The Mavericks are 29-6 this season, regular season and playoffs combined, when shooting 50 percent or better from the floor, and they're 4-1 in the playoffs when doing so. The lone loss was in Game 3 in the first round against Portland. They shot 56 percent (39-for-69) Thursday night.
They are 22-5, regular season and playoffs combined, when they make 10 or more 3-pointers, and are also 4-1 in the playoffs when doing so. The lone loss again was that Game 3 in Portland in the first round.

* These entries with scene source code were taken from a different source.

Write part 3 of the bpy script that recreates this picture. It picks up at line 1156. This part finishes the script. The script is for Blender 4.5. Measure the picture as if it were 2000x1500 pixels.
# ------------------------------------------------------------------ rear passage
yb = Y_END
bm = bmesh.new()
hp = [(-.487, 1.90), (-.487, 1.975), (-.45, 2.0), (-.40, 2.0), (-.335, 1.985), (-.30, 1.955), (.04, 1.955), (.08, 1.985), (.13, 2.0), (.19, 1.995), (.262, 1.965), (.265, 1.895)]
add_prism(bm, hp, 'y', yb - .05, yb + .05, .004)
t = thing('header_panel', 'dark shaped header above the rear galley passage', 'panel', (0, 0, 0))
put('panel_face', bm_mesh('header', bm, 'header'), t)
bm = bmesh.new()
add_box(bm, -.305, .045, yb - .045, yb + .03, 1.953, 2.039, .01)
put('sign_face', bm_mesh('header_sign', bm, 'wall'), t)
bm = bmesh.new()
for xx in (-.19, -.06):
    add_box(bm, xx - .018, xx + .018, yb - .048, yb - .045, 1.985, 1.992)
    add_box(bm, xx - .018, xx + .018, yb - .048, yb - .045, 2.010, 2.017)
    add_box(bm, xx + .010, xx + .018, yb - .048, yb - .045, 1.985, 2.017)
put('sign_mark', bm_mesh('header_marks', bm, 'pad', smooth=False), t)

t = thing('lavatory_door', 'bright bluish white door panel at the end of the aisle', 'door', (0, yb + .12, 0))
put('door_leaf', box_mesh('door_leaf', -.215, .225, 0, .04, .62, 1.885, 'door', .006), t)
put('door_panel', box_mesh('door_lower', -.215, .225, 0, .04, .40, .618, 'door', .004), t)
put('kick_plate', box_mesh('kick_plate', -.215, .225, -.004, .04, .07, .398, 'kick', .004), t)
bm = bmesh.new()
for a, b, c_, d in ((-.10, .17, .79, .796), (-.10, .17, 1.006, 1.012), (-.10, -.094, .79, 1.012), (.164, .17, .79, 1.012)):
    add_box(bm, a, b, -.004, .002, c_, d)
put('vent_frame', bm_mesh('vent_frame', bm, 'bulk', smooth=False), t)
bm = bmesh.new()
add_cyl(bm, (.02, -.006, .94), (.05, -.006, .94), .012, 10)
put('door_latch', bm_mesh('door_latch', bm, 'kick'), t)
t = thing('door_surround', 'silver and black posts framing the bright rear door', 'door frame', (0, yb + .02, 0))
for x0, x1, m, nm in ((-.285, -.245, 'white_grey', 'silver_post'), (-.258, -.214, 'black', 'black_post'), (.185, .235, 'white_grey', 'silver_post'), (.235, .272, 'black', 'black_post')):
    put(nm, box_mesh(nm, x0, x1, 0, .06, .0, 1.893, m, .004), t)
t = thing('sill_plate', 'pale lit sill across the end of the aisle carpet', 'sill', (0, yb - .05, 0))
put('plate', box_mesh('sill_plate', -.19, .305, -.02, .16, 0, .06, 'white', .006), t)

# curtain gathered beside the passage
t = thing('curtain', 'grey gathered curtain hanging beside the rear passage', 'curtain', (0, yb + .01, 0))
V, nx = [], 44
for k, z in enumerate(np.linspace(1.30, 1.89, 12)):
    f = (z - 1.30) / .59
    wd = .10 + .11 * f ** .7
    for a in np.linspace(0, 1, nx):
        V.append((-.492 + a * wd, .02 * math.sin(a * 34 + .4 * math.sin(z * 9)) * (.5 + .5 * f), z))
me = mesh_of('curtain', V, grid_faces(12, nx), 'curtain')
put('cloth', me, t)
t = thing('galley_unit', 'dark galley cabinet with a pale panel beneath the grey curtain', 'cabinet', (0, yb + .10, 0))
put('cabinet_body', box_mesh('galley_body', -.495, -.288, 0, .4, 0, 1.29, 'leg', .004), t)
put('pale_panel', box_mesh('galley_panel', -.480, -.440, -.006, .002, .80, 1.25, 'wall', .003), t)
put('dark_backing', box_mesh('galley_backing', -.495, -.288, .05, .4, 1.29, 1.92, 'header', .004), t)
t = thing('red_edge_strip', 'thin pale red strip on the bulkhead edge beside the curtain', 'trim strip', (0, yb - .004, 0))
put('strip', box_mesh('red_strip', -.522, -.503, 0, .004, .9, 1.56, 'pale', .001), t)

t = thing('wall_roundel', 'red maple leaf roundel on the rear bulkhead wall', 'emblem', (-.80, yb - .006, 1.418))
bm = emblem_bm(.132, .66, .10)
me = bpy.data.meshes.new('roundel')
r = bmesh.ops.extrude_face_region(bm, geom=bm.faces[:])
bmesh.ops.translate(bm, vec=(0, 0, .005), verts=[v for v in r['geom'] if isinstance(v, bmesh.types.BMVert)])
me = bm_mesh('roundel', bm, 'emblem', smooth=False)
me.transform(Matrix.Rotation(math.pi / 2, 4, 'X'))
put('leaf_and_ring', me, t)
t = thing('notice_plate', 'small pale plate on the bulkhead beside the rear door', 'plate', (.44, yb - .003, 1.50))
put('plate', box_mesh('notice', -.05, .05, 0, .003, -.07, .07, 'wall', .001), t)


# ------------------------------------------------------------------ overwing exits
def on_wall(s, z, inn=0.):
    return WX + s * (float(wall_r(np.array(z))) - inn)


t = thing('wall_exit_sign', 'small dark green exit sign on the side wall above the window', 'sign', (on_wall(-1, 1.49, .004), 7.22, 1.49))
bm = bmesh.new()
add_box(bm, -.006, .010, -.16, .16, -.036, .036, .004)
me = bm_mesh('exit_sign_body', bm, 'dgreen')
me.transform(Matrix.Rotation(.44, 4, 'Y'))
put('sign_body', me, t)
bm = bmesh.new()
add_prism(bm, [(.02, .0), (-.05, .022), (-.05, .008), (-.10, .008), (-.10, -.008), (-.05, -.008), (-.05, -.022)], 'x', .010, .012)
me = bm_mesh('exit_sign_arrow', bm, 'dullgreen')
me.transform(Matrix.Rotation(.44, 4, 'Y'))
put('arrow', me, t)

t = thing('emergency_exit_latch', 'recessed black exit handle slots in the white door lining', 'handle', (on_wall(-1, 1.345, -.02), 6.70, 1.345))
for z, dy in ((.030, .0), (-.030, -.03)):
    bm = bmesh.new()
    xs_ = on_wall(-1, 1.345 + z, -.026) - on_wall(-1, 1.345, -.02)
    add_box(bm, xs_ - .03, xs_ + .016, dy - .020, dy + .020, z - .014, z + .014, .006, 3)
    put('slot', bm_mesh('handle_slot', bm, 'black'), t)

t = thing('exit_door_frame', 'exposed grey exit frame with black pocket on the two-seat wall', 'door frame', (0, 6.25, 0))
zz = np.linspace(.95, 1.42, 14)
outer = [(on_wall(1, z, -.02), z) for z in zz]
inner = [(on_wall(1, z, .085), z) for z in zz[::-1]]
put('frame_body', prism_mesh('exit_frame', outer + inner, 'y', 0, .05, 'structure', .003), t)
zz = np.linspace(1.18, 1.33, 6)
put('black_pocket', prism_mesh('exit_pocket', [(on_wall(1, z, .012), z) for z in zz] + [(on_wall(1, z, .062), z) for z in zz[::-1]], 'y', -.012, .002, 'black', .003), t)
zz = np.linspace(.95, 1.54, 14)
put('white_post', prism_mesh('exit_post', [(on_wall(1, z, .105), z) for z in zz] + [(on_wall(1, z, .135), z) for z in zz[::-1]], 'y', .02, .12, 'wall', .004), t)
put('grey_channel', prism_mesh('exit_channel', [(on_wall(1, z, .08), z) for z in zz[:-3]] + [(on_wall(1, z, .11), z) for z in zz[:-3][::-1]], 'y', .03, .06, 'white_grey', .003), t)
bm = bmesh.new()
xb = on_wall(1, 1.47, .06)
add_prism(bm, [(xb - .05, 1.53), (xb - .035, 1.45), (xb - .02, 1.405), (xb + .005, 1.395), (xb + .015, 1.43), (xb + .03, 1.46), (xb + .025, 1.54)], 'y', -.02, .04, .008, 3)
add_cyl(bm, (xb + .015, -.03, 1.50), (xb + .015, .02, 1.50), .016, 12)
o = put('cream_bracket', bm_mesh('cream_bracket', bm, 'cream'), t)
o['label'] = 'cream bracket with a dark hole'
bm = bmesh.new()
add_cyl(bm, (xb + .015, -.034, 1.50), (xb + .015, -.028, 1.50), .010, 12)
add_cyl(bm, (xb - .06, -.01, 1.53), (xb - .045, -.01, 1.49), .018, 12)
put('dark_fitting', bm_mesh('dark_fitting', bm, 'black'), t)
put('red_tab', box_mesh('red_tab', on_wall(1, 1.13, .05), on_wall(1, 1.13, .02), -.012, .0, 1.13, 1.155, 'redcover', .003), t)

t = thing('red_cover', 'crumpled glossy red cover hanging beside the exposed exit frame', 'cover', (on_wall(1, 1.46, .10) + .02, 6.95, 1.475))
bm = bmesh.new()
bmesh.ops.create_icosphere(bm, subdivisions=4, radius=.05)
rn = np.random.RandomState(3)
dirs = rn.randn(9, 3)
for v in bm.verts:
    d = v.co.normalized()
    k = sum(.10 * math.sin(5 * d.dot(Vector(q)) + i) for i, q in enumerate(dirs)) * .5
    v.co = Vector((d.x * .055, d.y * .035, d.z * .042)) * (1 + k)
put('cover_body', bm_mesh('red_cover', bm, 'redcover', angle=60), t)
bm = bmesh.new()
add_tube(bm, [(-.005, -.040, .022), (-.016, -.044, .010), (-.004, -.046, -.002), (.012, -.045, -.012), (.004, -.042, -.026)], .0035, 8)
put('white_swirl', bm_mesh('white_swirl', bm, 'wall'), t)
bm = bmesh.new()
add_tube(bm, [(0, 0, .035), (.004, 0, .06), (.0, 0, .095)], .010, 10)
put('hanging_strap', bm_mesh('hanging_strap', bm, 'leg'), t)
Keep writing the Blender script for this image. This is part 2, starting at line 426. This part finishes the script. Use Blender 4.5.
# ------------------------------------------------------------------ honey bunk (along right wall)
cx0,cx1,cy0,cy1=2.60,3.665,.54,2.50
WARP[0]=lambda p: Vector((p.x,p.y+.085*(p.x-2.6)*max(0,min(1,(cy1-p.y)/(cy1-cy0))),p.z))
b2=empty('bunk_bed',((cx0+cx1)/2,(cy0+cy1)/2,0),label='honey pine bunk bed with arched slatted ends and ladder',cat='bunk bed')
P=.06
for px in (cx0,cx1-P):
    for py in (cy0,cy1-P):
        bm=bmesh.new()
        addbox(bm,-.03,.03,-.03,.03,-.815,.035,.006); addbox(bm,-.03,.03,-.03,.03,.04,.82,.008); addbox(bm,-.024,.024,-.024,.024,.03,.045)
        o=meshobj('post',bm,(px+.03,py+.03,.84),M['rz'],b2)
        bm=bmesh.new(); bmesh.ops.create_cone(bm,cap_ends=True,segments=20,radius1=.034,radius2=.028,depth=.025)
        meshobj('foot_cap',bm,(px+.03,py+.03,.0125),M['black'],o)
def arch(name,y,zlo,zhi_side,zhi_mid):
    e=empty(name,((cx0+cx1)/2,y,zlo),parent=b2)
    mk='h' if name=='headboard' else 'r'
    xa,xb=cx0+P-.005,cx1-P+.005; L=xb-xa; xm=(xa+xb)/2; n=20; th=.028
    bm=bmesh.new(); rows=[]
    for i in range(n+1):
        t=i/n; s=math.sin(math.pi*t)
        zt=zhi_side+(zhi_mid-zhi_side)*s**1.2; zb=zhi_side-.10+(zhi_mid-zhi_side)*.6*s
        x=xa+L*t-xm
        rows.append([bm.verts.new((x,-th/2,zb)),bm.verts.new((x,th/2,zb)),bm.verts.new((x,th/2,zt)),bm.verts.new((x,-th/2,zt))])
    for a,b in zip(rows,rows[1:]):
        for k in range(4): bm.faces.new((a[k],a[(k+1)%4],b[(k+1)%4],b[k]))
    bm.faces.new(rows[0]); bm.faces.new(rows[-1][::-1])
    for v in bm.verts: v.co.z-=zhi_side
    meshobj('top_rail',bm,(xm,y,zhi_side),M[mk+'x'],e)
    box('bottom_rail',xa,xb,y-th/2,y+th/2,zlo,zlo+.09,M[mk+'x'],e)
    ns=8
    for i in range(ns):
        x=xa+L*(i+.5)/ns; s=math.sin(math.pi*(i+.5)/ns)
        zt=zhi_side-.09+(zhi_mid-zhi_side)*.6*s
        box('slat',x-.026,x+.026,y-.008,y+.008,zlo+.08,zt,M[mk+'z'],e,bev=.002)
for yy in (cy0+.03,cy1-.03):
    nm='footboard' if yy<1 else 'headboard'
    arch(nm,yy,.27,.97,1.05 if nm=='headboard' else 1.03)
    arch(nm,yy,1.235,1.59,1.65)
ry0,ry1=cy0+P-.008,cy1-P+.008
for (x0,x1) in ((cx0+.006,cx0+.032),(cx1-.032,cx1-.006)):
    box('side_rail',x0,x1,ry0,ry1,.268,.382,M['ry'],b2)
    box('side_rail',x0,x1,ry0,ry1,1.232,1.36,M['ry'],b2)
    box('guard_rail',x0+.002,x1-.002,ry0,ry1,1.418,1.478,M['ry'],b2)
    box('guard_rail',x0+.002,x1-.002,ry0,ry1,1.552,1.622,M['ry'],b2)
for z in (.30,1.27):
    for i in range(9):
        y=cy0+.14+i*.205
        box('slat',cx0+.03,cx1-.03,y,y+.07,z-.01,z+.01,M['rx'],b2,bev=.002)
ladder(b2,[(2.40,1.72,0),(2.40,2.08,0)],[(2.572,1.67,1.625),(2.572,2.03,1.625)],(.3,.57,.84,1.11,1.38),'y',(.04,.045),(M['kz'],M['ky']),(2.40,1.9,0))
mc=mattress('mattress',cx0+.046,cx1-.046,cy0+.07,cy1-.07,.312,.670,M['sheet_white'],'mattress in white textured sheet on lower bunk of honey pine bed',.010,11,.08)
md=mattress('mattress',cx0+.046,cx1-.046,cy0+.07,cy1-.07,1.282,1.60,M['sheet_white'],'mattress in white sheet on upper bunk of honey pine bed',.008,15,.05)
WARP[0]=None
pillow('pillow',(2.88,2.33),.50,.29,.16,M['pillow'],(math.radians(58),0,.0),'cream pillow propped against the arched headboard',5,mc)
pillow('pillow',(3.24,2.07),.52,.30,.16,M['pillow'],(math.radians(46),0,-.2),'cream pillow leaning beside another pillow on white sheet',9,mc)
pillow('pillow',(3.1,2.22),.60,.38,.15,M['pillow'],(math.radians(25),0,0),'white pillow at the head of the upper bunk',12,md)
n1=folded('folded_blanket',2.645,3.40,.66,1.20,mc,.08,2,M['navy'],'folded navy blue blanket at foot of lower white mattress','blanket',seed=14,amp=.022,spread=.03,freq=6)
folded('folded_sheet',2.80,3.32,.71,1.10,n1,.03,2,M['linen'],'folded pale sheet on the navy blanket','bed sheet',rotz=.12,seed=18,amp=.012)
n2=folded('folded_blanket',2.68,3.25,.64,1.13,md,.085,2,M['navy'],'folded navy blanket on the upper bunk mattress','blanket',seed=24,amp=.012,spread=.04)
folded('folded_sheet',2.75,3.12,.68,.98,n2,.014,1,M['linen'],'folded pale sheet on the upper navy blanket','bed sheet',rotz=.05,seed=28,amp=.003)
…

And they are 24-4 this season, regular season and playoffs combined, when Terry scores 20 or more points, 7-1 in the playoffs. He scored 29 points in that Game 3 loss in Portland.
Game 6 of The Finals in Miami will offer much more pressure than anything they've seen to this point. But counting them out at this point would be as foolish as anything the Heat have done to this point.
Especially with Terry tugging on that jersey and channeling his trash-talking idols from his days growing up in Seattle and the Mavericks that showed up in Game 5 back on track ... it's what they do.